Nothing but the lines from the one containing "M_ever=leafmat('evergreen_leaf',.24,.035,.42,1.6)" down to the one containing "M_grass=leafmat('grass_blade',.5,.0,.45,1.5)", both included, should be echoed, and each exactly as it stands.

== RECORDS FOR THE EXERCISE ==

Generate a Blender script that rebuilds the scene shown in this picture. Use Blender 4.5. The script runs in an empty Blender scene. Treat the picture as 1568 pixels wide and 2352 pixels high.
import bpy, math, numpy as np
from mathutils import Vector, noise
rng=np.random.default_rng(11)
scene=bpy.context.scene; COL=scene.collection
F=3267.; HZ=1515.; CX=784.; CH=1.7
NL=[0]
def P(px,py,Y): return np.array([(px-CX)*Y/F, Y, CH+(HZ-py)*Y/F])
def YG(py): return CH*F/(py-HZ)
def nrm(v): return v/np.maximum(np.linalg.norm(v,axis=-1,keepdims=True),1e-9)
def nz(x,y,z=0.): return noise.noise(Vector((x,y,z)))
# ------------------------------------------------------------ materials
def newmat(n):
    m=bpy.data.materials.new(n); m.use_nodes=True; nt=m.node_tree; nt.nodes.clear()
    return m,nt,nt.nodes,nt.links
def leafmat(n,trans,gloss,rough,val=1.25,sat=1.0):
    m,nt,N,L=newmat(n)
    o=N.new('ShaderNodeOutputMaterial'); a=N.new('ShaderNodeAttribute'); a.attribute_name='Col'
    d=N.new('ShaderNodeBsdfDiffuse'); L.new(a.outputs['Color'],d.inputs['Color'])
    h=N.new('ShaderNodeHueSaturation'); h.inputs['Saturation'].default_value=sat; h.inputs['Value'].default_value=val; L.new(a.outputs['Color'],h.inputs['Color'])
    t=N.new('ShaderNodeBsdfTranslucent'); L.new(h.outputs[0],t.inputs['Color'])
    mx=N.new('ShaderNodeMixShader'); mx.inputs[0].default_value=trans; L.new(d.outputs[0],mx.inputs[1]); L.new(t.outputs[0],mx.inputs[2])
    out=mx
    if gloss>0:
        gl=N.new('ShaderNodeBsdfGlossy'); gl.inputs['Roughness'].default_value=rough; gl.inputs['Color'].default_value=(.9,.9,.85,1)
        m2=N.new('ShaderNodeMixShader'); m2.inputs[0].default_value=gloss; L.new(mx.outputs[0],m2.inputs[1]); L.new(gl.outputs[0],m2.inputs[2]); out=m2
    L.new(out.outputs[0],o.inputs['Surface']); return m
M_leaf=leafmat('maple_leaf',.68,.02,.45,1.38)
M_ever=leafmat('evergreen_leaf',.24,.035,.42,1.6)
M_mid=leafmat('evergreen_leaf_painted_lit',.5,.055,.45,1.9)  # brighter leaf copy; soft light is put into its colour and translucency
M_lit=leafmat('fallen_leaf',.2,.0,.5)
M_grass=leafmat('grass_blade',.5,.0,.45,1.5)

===
== RECORDS FOR THE EXERCISE ==

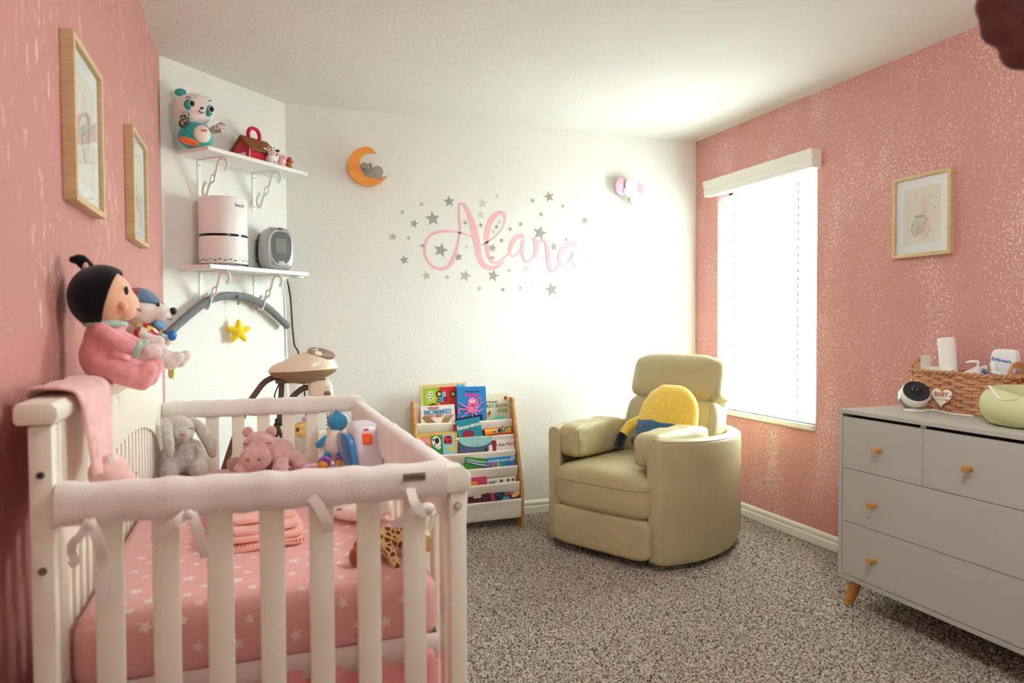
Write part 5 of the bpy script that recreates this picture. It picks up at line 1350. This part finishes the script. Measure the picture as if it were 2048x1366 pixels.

===
== RECORDS FOR THE EXERCISE ==

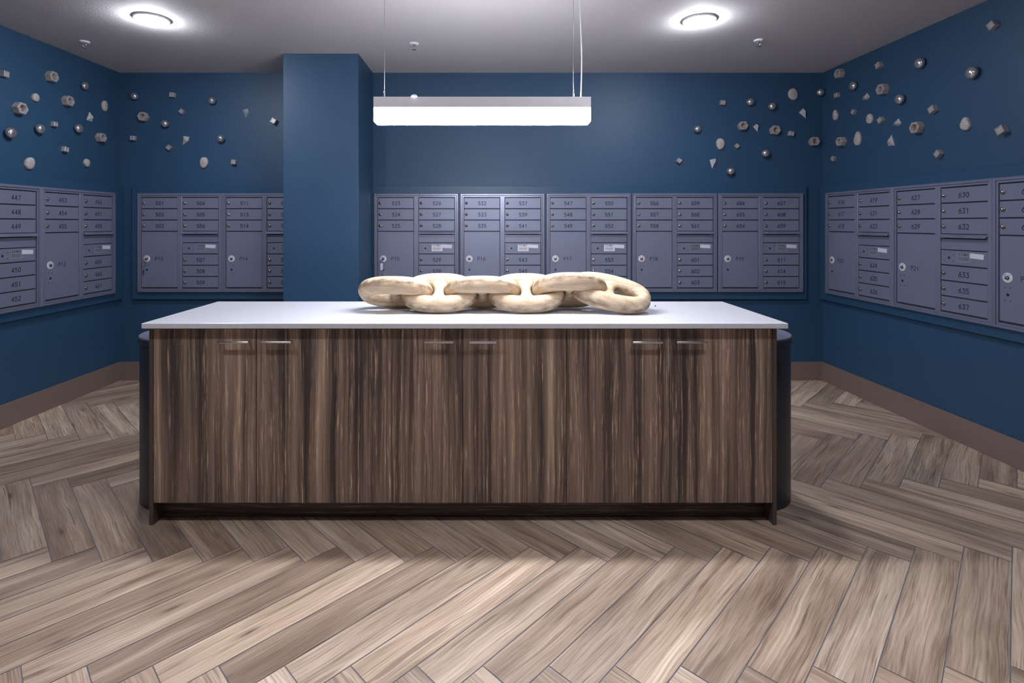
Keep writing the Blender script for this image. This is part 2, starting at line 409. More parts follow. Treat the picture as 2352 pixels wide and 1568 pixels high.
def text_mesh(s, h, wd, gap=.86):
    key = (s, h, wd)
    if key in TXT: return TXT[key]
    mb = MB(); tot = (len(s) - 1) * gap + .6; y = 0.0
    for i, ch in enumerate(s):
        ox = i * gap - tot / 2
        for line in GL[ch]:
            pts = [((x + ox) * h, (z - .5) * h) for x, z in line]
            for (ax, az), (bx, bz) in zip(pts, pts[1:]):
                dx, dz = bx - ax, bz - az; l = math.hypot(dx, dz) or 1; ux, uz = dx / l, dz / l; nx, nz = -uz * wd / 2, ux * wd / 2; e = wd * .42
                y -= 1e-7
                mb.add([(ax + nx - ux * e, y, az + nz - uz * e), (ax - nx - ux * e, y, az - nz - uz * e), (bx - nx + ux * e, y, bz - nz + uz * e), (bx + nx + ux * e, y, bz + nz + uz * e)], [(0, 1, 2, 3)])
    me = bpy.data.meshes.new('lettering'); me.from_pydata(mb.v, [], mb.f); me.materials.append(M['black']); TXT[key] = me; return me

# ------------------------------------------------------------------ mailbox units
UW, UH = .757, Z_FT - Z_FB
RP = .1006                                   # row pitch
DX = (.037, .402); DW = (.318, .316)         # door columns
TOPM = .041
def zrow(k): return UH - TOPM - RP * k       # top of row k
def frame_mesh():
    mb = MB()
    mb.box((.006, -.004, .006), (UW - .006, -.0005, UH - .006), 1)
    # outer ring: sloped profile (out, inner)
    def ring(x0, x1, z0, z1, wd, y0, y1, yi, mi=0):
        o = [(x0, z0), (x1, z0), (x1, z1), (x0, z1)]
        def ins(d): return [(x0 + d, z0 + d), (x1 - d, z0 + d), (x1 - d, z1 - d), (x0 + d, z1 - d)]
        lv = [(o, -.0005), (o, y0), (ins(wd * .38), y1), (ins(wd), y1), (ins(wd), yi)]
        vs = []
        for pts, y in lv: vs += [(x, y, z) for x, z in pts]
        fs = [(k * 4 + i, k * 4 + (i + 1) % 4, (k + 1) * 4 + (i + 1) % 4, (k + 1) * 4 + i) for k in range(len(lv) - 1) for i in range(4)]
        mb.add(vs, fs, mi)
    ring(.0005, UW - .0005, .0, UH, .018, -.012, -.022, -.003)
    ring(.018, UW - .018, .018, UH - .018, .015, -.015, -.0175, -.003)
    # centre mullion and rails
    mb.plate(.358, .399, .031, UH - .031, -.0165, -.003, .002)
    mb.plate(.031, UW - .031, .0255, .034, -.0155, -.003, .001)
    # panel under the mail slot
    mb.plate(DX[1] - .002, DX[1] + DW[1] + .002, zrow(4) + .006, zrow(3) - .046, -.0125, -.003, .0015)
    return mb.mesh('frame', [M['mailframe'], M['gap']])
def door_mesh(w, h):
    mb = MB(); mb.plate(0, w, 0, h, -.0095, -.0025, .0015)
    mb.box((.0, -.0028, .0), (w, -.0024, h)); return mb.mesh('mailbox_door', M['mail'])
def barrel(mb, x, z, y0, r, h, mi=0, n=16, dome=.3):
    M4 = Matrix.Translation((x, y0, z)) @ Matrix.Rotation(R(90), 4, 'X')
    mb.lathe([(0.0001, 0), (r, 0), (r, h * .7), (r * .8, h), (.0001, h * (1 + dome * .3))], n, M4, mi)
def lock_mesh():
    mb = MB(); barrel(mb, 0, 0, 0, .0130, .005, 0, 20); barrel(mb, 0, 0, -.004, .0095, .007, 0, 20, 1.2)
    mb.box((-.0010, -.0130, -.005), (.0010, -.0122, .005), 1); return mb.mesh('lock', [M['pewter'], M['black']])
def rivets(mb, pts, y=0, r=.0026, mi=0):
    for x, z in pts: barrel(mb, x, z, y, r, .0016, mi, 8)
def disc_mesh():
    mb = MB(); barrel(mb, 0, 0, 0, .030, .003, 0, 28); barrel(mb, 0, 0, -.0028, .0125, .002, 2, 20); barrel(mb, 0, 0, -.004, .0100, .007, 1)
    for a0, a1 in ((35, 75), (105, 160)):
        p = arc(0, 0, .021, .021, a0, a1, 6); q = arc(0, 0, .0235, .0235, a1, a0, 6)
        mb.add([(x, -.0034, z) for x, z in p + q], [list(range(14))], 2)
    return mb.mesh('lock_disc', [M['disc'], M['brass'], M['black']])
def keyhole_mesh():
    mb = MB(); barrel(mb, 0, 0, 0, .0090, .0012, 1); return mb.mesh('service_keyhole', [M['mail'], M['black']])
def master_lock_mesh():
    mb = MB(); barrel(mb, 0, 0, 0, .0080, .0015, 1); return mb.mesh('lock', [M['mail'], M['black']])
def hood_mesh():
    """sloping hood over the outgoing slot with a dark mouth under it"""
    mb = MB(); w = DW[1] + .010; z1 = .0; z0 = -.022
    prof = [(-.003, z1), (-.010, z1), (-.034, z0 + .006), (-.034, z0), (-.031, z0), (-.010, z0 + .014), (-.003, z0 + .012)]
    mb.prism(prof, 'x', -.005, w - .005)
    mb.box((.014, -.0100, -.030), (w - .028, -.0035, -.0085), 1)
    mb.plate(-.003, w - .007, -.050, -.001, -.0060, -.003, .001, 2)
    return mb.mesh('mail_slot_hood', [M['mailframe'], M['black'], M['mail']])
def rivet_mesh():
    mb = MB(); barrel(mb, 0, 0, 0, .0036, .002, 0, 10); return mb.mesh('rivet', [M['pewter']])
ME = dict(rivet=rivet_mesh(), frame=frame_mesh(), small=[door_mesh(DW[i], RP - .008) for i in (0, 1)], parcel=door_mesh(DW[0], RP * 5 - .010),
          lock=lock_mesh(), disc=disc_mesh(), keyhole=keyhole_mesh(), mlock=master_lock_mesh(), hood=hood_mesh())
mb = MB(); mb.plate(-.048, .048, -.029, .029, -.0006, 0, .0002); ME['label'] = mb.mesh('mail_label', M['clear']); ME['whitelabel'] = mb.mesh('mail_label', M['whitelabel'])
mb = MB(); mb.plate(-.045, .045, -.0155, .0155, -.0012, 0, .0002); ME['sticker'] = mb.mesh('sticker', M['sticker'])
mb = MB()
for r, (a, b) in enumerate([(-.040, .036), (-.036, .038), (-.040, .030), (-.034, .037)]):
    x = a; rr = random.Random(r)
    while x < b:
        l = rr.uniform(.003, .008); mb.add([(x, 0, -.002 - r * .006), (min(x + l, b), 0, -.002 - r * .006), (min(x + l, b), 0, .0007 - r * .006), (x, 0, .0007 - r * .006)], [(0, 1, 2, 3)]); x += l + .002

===

REPLY —
M_ever=leafmat('evergreen_leaf',.24,.035,.42,1.6)
M_mid=leafmat('evergreen_leaf_painted_lit',.5,.055,.45,1.9)  # brighter leaf copy; soft light is put into its colour and translucency
M_lit=leafmat('fallen_leaf',.2,.0,.5)
M_grass=leafmat('grass_blade',.5,.0,.45,1.5)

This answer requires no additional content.